I did, and yes, he is saying that they should be sent to jail, which is not entirely surprising. I mean, I guess we shouldn’t excuse that kind of language coming from the president, but it is not unusual from what we’ve heard from this president.
All right, let’s go back to where this all starts, and it begins with President Trump and something called “Operation Midway Blitz.” What is this?
This is a title that they have given to this sort of stepped-up immigration enforcement activity that they began toward the beginning of September. This came after a couple weeks of the president talking about violent crime in Chicago and the possibility of calling up National Guard troops to deal with violent crime.
That sort of shifted to stepping up immigration enforcement, which is something we’ve seen from the president before. They did a round of sweeps and things like that in the early days of his administration — even brought Dr. Phil and a camera crew to follow around ICE agents as they arrested people. They have done what I would characterize as a military-style operation at an apartment building in the South Shore neighborhood on the South Side of Chicago where there have been reports of them detaining and zip-tying young children who were there.
And then, the administration sort of produces these highly produced, almost Hollywood-style, videos that they post on social media to promote their cause and gather support for this operation. And they’ve said that they’ve detained about a thousand people. It’s really hard to get them to release actual, full information on who they’ve arrested. There have been several instances where there have been people who weren’t the supposed “worst of the worst,” but just people who got sort of caught up as collateral detentions. We saw a family in Millennium Park a couple weekends ago that was taken into custody. So, it’s been very sort of scattershot and chaotic from the point of view of folks out on the street.
The National Guard is not supposed to be deployed without the permission of a state’s governor. Gov. Pritzker is giving a lot of main character energy the past couple of weeks. How has he been making his case, and how have you seen the tenor change in the last couple of days?
I think the way you characterize it is very fair. He has tried to state — forcefully, and frequently, and on seemingly every national media outlet — that there’s not a crisis situation here in Chicago or in Illinois that warrants the use of National Guard, there is no wide-scale unrest really going on anywhere in the Chicago area right now that would warrant that sort of thing. He’s really been outspoken about that from the moment that the president started bringing this idea up again.
Last summer, Dan, I was in Chicago for the Democratic National Convention, and I spent a couple of days reporting from the South Side. And I talked to a lot of people who were very angry about illegal immigration. They said the South Side has been disinvested for years, people are coming in from Venezuela and they’re getting money, they’re getting schooling, they’re getting city services, and we never got that. Many of those people were voting for Donald Trump because of immigration.

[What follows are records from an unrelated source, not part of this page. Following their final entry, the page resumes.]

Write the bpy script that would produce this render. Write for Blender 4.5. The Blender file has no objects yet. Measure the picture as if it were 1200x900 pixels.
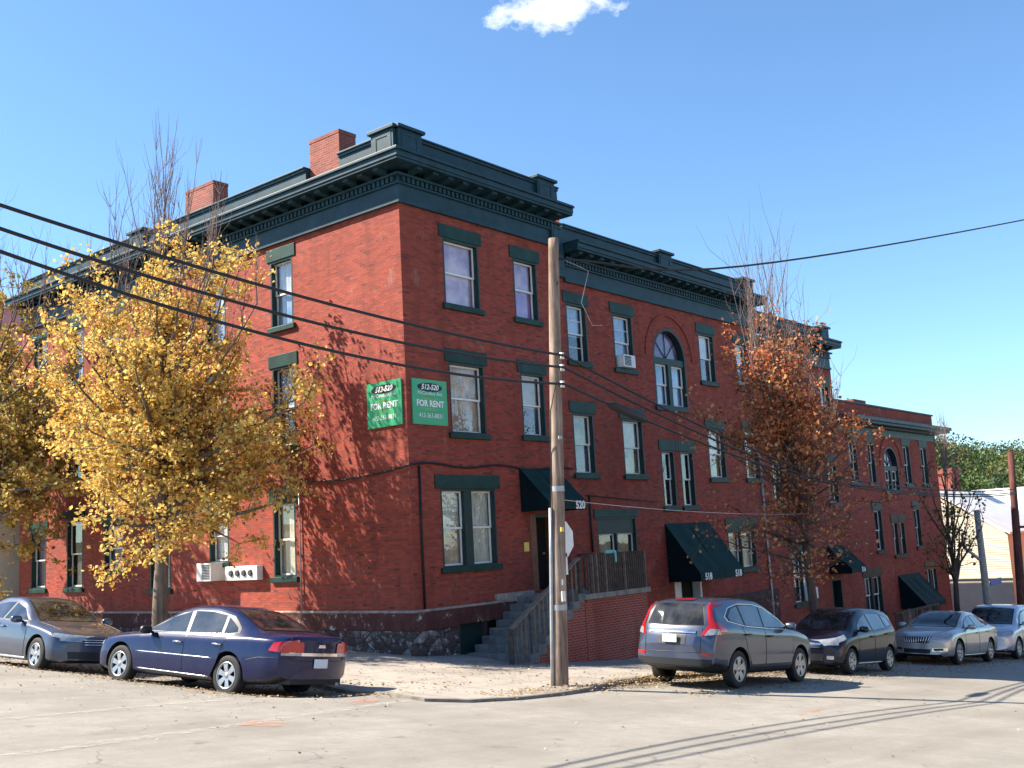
import bpy, bmesh, math, random
from math import sin, cos, pi, radians, sqrt, atan2
from mathutils import Vector, Matrix, noise
from mathutils.bvhtree import BVHTree
random.seed(7)
SC = bpy.context.scene
COL = SC.collection

# ------------------------------------------------------------------ materials
def new_mat(name):
    m = bpy.data.materials.new(name); m.use_nodes = True
    nt = m.node_tree; nt.nodes.clear()
    out = nt.nodes.new('ShaderNodeOutputMaterial')
    return m, nt, out
def N(nt, t, **kw):
    n = nt.nodes.new(t)
    for k, v in kw.items():
        if k.startswith('i_'):
            key = k[2:]
            n.inputs[int(key) if key.isdigit() else key.replace('_', ' ')].default_value = v
        else: setattr(n, k, v)
    return n
def rgba(c): return (c[0], c[1], c[2], 1)
def ramp(nt, fac, stops):
    r = N(nt, 'ShaderNodeValToRGB')
    el = r.color_ramp.elements
    while len(el) < len(stops): el.new(.5)
    for e, (p, c) in zip(el, stops):
        e.position = p; e.color = rgba(c) if not isinstance(c, (int, float)) else (c, c, c, 1)
    nt.links.new(fac, r.inputs[0]); return r.outputs[0]
def mixc(nt, fac, a, b, mode='MIX'):
    m = N(nt, 'ShaderNodeMix', data_type='RGBA', blend_type=mode)
    for s, v in ((m.inputs[0], fac), (m.inputs[6], a), (m.inputs[7], b)):
        if hasattr(v, 'is_linked'): nt.links.new(v, s)
        elif isinstance(v, (int, float)): s.default_value = v
        else: s.default_value = rgba(v)
    return m.outputs[2]
def noise_n(nt, vec, scale, detail=4, rough=.55):
    n = N(nt, 'ShaderNodeTexNoise'); n.inputs['Scale'].default_value = scale
    n.inputs['Detail'].default_value = detail; n.inputs['Roughness'].default_value = rough
    nt.links.new(vec, n.inputs['Vector']); return n.outputs['Fac']
def mapping(nt, src, scale=(1, 1, 1), loc=(0, 0, 0)):
    m = N(nt, 'ShaderNodeMapping'); m.inputs['Scale'].default_value = scale; m.inputs['Location'].default_value = loc
    nt.links.new(src, m.inputs['Vector']); return m.outputs[0]
def coord(nt, which='Object'):
    return N(nt, 'ShaderNodeTexCoord').outputs[which]
def bsdf(nt, out, color, rough=.6, spec=.5, metal=0, coat=0, coat_rough=.03, normal=None, ior=None):
    b = N(nt, 'ShaderNodeBsdfPrincipled')
    if hasattr(color, 'is_linked'): nt.links.new(color, b.inputs['Base Color'])
    else: b.inputs['Base Color'].default_value = rgba(color)
    if hasattr(rough, 'is_linked'): nt.links.new(rough, b.inputs['Roughness'])
    else: b.inputs['Roughness'].default_value = rough
    b.inputs['Specular IOR Level'].default_value = spec; b.inputs['Metallic'].default_value = metal
    b.inputs['Coat Weight'].default_value = coat; b.inputs['Coat Roughness'].default_value = coat_rough
    if ior: b.inputs['IOR'].default_value = ior
    if normal is not None: nt.links.new(normal, b.inputs['Normal'])
    if out is not None: nt.links.new(b.outputs[0], out.inputs[0])
    return b
def bump(nt, h, strength=.3, dist=.01):
    b = N(nt, 'ShaderNodeBump'); b.inputs['Strength'].default_value = strength; b.inputs['Distance'].default_value = dist
    nt.links.new(h, b.inputs['Height']); return b.outputs[0]
M = {}
def plain(name, c, rough=.6, var=.25, vscale=3, spec=.4, metal=0, coat=0, bumpy=0):
    m, nt, out = new_mat(name)
    if var:
        v = coord(nt); f = noise_n(nt, v, vscale, 6, .65)
        dark = tuple(x * (1 - var) for x in c); lite = tuple(min(1, x * (1 + var * .7)) for x in c)
        col = ramp(nt, f, [(.3, dark), (.7, lite)])
        nrm = bump(nt, noise_n(nt, v, vscale * 9, 3), .4, bumpy) if bumpy else None
        bsdf(nt, out, col, rough, spec, metal, coat, normal=nrm)
    else: bsdf(nt, out, c, rough, spec, metal, coat)
    M[name] = m; return m
def brick_mat(name, c1, c2, mortar, dark, dark_amt=.6, pale=None, uvn='UVMap'):
    m, nt, out = new_mat(name)
    uv = coord(nt, 'UV')
    b = N(nt, 'ShaderNodeTexBrick'); nt.links.new(uv, b.inputs['Vector'])
    b.inputs['Scale'].default_value = 1; b.inputs['Brick Width'].default_value = .215; b.inputs['Row Height'].default_value = .0667
    b.inputs['Mortar Size'].default_value = .0085; b.inputs['Mortar Smooth'].default_value = .2; b.inputs['Bias'].default_value = 0
    b.offset = .5
    b.inputs['Color1'].default_value = rgba(c1); b.inputs['Color2'].default_value = rgba(c2); b.inputs['Mortar'].default_value = rgba(mortar)
    # a second brick texture with the same bond gives single odd bricks
    b2 = N(nt, 'ShaderNodeTexBrick'); nt.links.new(uv, b2.inputs['Vector'])
    for k in ('Scale', 'Brick Width', 'Row Height', 'Mortar Size'): b2.inputs[k].default_value = b.inputs[k].default_value
    b2.offset = .5; b2.inputs['Color1'].default_value = (0, 0, 0, 1); b2.inputs['Color2'].default_value = (1, 1, 1, 1); b2.inputs['Mortar'].default_value = (.3, .3, .3, 1)
    st = noise_n(nt, mapping(nt, uv, (1.5, 6.5, 1)), 1.0, 5, .7)
    patch = ramp(nt, st, [(.54, 0.), (.62, 1.)])
    rnd = ramp(nt, b2.outputs['Color'], [(.35, 0.), (.8, 1.)])
    mm = N(nt, 'ShaderNodeMath', operation='MULTIPLY'); nt.links.new(patch, mm.inputs[0]); nt.links.new(rnd, mm.inputs[1])
    m2 = N(nt, 'ShaderNodeMath', operation='MULTIPLY'); nt.links.new(mm.outputs[0], m2.inputs[0]); m2.inputs[1].default_value = dark_amt
    col = mixc(nt, m2.outputs[0], b.outputs['Color'], dark)
    big = noise_n(nt, uv, .45, 5, .6)
    col = mixc(nt, ramp(nt, big, [(.35, .0), (.75, .55)]), col, tuple(x * .5 for x in c1))
    run = noise_n(nt, mapping(nt, uv, (1.6, .16, 1), (3, 1, 0)), 1.0, 6, .65)
    col = mixc(nt, ramp(nt, run, [(.5, 0.), (.7, .6)]), col, (c1[0] * .32, c1[1] * .4, c1[2] * .45))
    if pale:
        wh = noise_n(nt, mapping(nt, uv, (1, .5, 1), (7, 3, 0)), 1.3, 6, .7)
        col = mixc(nt, ramp(nt, wh, [(.6, 0.), (.72, .3)]), col, pale)
    h = N(nt, 'ShaderNodeMath', operation='SUBTRACT'); h.inputs[0].default_value = 1; nt.links.new(b.outputs['Fac'], h.inputs[1])
    hh = N(nt, 'ShaderNodeMath', operation='ADD'); nt.links.new(h.outputs[0], hh.inputs[0])
    sc = N(nt, 'ShaderNodeMath', operation='MULTIPLY'); nt.links.new(noise_n(nt, uv, 40, 3), sc.inputs[0]); sc.inputs[1].default_value = .5
    nt.links.new(sc.outputs[0], hh.inputs[1])
    bsdf(nt, out, col, .82, .25, normal=bump(nt, hh.outputs[0], .5, .008))
    M[name] = m
brick_mat('brick', (.41, .074, .044), (.235, .041, .031), (.17, .075, .06), (.07, .026, .026), .92, (.42, .3, .26))
brick_mat('brick_porch', (.40, .075, .048), (.30, .058, .04), (.42, .25, .2), (.13, .045, .035), .5, (.38, .3, .26))
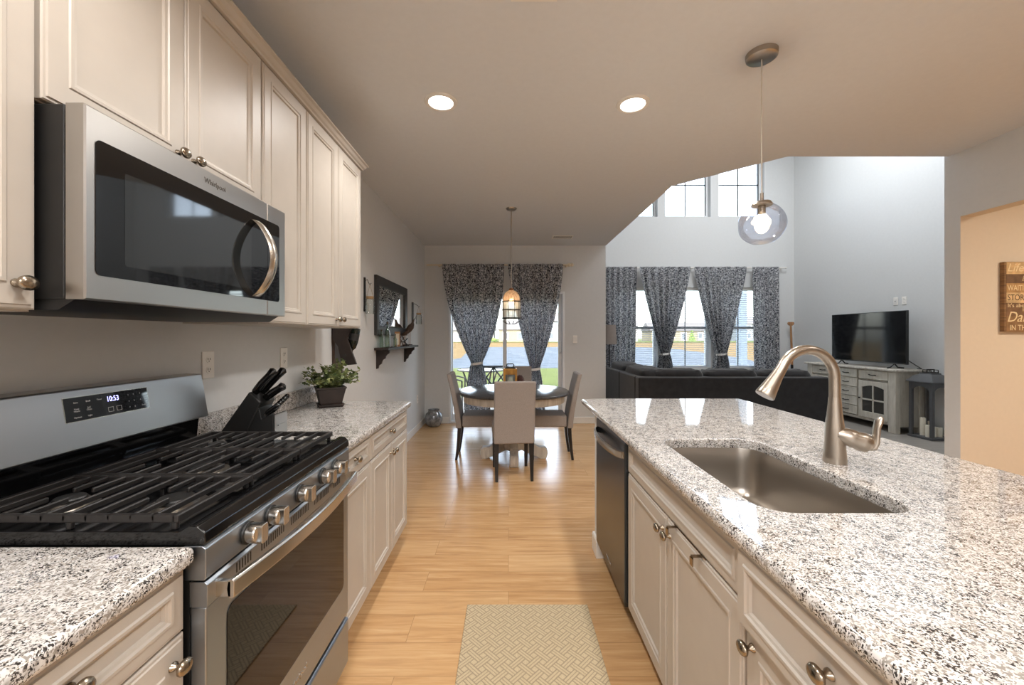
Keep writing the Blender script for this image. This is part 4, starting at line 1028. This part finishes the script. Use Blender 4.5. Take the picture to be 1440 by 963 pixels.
curtain('window_curtain', 'straight navy print curtain at the right end of the living room windows', G2, yl, Z(375, yl), zb, (X(1057, yl), X(1095, yl)), None, (X(1060, yl), X(1096, yl)), 5, .04, 1.0)
yl = 8.075
t = thing('curtain_rod', 'slim curtain rod over the living room windows', 'curtain rod', (X(975, yl), yl, Z(376, yl)))
z = Z(376.5, yl); B(off=t.location).cyl((X(842, yl), yl, z), (X(1104, yl), yl, z), .011, n=10).build('pole', M['plastic'], t)
for px in (1104,): B(off=t.location).ball((X(px, yl)+.015, yl, z), .019).build('finial', M['plastic'], t)
for px in (858, 974, 1100): B(off=t.location).box((X(px, yl)-.008, yl, z-.012), (X(px, yl)+.008, YL, z+.012)).build('rod_bracket', M['plastic'], t)
BL = N('blind_slat'); BL.t.nodes.remove(BL.b); d_ = BL.n('BsdfDiffuse'); d_.inputs[0].default_value = (.85, .86, .87, 1); tl_ = BL.n('BsdfTranslucent'); tl_.inputs[0].default_value = (.8, .82, .84, 1); mx_ = BL.n('MixShader'); mx_.inputs[0].default_value = .3
BL.t.links.new(d_.outputs[0], mx_.inputs[1]); BL.t.links.new(tl_.outputs[0], mx_.inputs[2]); BL.t.links.new(mx_.outputs[0], BL.out.inputs[0])
for c, nm in zip(WC, ('left', 'middle', 'right')):
    t = thing('window_blind', 'white slatted blind in the %s living room window' % nm, 'blind', (c, 8.19, LZ0), 0, 'white window blinds')
    h = LZ1-LZ0; wd = WW/2-.012
    B().box((-wd, -.025, h-.055), (wd, .025, h)).build('headrail', M['white'], t, bevel=.003)
    b = B(); nn = int((h-.08)/.043)
    for k in range(nn):
        z = .03+k*.043; b.loops([[(-wd, -.024, z+.003), (-wd, .0, z+.0075), (-wd, .024, z-.002), (-wd, .0, z+.006)], [(wd, -.024, z+.003), (wd, .0, z+.0075), (wd, .024, z-.002), (wd, .0, z+.006)]])
    b.build('slats', BL.mat, t, smooth=0)
    B().box((-wd, -.02, 0.001), (wd, .02, .018)).build('bottom_rail', M['white'], t, bevel=.003)
    b = B()
    for x in (-wd*.6, wd*.6): b.box((x-.001, -.0245, .01), (x+.001, -.0235, h-.05))
    b.build('ladder_cord', M['white'], t, smooth=0)

# ================================================================== DINING SET
t = thing('dining_table', 'round dining table with a dark plank top and white pedestal base', 'table', (.06, 4.48, 0))
def supel(a, b_, n, N_=72): return [(a*abs(math.cos(2*PI*k/N_))**(2/n)*(1 if math.cos(2*PI*k/N_) >= 0 else -1), b_*abs(math.sin(2*PI*k/N_))**(2/n)*(1 if math.sin(2*PI*k/N_) >= 0 else -1)) for k in range(N_)]
def disc(b, rows): b.loops([[(x, y, z) for x, y in supel(a, c_, 2.35)] for a, c_, z in rows])
b = B(); disc(b, [(.595, .565, .722), (.603, .573, .727), (.605, .575, .735), (.603, .573, .745), (.597, .567, .749)]); b.build('table_top', M['tabletop'], t, smooth=50)
b = B(); disc(b, [(.545, .515, .640), (.55, .52, .645), (.55, .52, .7215)]); b.build('apron', M['whitewash'], t, smooth=50)
b = B(); b.lathe([(.001, .10), (.10, .10), (.12, .13), (.125, .20), (.09, .25), (.07, .32), (.085, .42), (.12, .50), (.13, .56), (.10, .60), (.16, .63), (.16, .6395), (.001, .6395)], cap=False, n=32); b.build('pedestal', M['whitewash'], t, smooth=50)
for k in range(4):
    b = B(mat=Matrix.Rotation(k*PI/2, 4, 'Z'))
    prf = [(.04, .12), (.04, .27), (.12, .25), (.20, .17), (.28, .125), (.315, .128), (.345, .122), (.366, .10), (.372, .065), (.36, .02), (.345, .001), (.29, .001), (.26, .02), (.18, .05)]
    b.prism(prf, -.045, .045, 'y'); b.build('foot', M['whitewash'], t, bevel=.006)
def make_chair():
    t = thing('dining_chair', 'grey upholstered dining chair at the near side of the table, its back to the camera', 'chair', (0, 0, 0), 0, 'grey upholstered dining chairs')
    wd = .190
    b = B(); b.box((-wd, -.17, .36), (wd, .235, .485)); b.build('seat', M['chairfab'], t, bevel=.018, seg=3)
    b = B(); L = []
    for k in range(9):
        u = k/8; z = .345+.590*u; off = -.175-.115*u**1.35; th = .062-.014*u
        L.append([(-wd, off, z), (wd, off, z), (wd, off-th, z), (-wd, off-th, z)])
    b.loops(L); b.build('backrest', M['chairfab'], t, bevel=.014, seg=3)
    for sx in (-1, 1):
        b = B(); x = sx*(wd-.026); L = []
        for z, y, h in ((.0, -.235, .013), (.12, -.218, .016), (.25, -.205, .019), (.36, -.198, .021)): L.append([(x-h, y-h, z), (x+h, y-h, z), (x+h, y+h, z), (x-h, y+h, z)])
        b.loops(L); b.build('leg', M['chairleg'], t, bevel=.002)
        b = B(); L = []
        for z, h in ((.0, .014), (.36, .021)): L.append([(x-h, .20-h, z), (x+h, .20-h, z), (x+h, .20+h, z), (x-h, .20+h, z)])
        b.loops(L); b.build('leg', M['chairleg'], t, bevel=.002)
    return t
c0 = make_chair(); c0.location = (.035, 3.985, 0); c0.rotation_euler.z = .085
dup(c0, (-.335, 4.57, 0), -PI/2+.02, 'grey upholstered dining chair at the left side of the table, in profile')
dup(c0, (.465, 4.57, 0), PI/2-.02, 'grey upholstered dining chair at the right side of the table, in profile')
dup(c0, (.125, 5.24, 0), PI, 'grey upholstered dining chair at the far side of the table, facing the camera')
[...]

So I wonder, you said these raids, some of them have been taking place on the South Side — are there people in Chicago who will say, “This is what I voted for, this is what we wanted?”
I would say that there is a very loud minority of voices that will say that, and I think the administration has been very active in highlighting some of those voices on social media, calling attention to folks who are sort of known quantities at City Hall, for example, where they show up and speak during public comment at city council meetings and things like that regularly.
That is not to say that those voices don’t exist. I don’t believe that they represent sort of a large swath of the public here in Chicago. I would note that, overall, President Trump only improved his vote total statewide in Illinois by about 2,000 votes from 2020 to 2024. So regardless of how it affects voting, there are the people who feel disaffected. And there’s been long tensions in Chicago between the Black community and the Latino community, and I think politicians over the years have sort of stoked those divisions.
There is still, at the end of the day, a question here about what the point of this is — of sending the Guard into Chicago against the governor’s wishes. Some people say it’s about optics. President Trump is enjoying the memes. And some people say it looks like the administration is hoping for a confrontation. Now, I am asking you to speculate here, but I wonder, you’ve done deep reporting on this — what do you think the administration is after right now?
That is a very good question, and I wish I had a better answer. I think that’s part of the problem, is that their real aim is unclear. I do think that there is a shock-and-awe approach to this, trying to project this image of power. And I do think they’ve obviously been told in federal court in California that they shouldn’t be doing what they’ve been trying to do with these Guard troops. They’ve been told in federal court in Oregon; we’re waiting for a federal judge here in Chicago later this week to rule on the state’s request for a temporary restraining order.
So it’s really, really hard to say what the end game is here. And that’s honestly one of the questions that the federal judge here in Chicago has tried to get the Trump administration to answer in court: where these troops will be sent, what their activities are going to be once they’re here. And those answers haven’t been provided.